You've seen this before, many times. There are some very smart students working in a cutting edge field, held back by mindless processes or people who possess more arrogance than knowledge or intuition, deciding to do stuff on their own, usually prompted by a personal tragedy that gives the attempt legitimacy, which seems to work at first exceptionally well only then to backfire in terrible ways. Under the guise of a modern science fiction story, it's the same conservative fear that teaches everybody things should not change and there should always be control, just not yours. It's always the damn Icarus story retold ad nauseam for two millennia and the relatable group of young adults that somehow represent humanity as "imperfect heroes". No wonder we're all doomed.

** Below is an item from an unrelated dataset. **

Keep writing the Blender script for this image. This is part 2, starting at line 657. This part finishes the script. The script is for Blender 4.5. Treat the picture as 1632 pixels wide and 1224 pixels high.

I wonder, was it so controversial to just make the students want to steal the resources of the lab they are working in just because they have a wild idea that they feel like exploring? Was it so complicated to make them actually succeed and not fail spectacularly? Why can't we see them fail, then fail again, then succeed because they kept at it, like scientists do? Not the hollow cliché when they think they failed but in the morning they see that it had actually worked. Wouldn't it have been nice to see the global consequences of a brilliant discovery, something that both works magnificently and is wasted on a corrupt and decadent society? You can't ask that from a low budget Swedish film, but why the hell can't we see that?
Anyway, this is a low budget Swedish clone of similar American movies, themselves tired and uninspired retellings of the Icarus story.